Develop A Self-Employment Track Record

Developing a track record of successful self-employment can increase your chances of getting approved for a mortgage. Lenders want to see that you know how to manage your business finances effectively. It's recommended that you have at least two years of self-employment history, which can be documented through your tax records. This will demonstrate your ability to consistently generate income and manage your expenses.


Maximize Your Credit Score

Having a higher credit score can give you an advantage when you are applying for a loan. It increases your chances of being approved and allows you to access more favorable interest rates.


Offer A Significant Amount of Money Upfront

Putting a lot of cash into the purchase of a home upfront increases the equity in the home and decreases the likelihood that a borrower will walk away from it during times of financial strain. This makes the borrower less of a risk in the eyes of the bank and can lead to more favorable loan terms.


Maintain A Substantial Cash Reserve

Aside from making a large down payment, having a substantial emergency fund can demonstrate to lenders that you are capable of continuing to make your monthly housing payments, even if your finances take a turn for the worse. It is recommended to build up your savings to cover expenses such as property taxes, homeowners insurance, and any necessary repairs and maintenance.


Separate business and personal Expenses

To present a favorable profile on your application, it is advisable to separate your business and personal expenses. Charging business purchases to your personal card may increase your credit utilization and negatively impact your application.

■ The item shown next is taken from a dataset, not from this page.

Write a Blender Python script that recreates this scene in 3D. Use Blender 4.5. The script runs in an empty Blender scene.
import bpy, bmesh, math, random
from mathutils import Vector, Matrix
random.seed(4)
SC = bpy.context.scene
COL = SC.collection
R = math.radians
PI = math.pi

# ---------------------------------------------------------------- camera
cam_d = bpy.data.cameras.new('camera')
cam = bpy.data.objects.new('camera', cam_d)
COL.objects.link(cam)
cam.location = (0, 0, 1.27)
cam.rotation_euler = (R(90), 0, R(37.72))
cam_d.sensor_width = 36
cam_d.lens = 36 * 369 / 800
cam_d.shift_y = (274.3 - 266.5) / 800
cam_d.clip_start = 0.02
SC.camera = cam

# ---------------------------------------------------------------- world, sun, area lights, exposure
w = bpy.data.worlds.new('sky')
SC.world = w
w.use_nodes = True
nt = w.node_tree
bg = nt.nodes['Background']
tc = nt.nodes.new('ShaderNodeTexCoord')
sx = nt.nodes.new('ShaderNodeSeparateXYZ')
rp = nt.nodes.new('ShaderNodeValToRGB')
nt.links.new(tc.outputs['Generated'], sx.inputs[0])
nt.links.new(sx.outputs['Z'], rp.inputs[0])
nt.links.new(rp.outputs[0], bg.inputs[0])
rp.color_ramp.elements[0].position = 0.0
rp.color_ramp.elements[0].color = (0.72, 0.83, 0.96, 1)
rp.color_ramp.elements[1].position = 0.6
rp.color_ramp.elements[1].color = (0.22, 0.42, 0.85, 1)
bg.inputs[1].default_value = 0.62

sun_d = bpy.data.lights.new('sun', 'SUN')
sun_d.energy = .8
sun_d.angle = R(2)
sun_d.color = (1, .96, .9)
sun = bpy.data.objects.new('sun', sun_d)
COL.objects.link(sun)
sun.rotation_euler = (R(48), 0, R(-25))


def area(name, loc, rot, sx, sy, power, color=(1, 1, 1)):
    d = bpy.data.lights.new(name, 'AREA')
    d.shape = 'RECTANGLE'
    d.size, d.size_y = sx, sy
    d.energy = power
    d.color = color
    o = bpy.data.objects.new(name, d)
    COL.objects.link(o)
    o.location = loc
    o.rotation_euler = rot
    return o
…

To avoid this, create separate accounts and credit cards for your business and personal expenses.



Getting a mortgage while self-employed requires more paperwork and documentation than traditional employees. Lenders will want proof of income stability and the financial strength of your business. To increase your chances of getting approved for a self-employed mortgage, you can optimize your debt-to-income ratio, develop a self-employment track record, and max out your credit score. With these factors in mind, you can prepare and qualify for a mortgage that fits your needs as a self-employed borrower.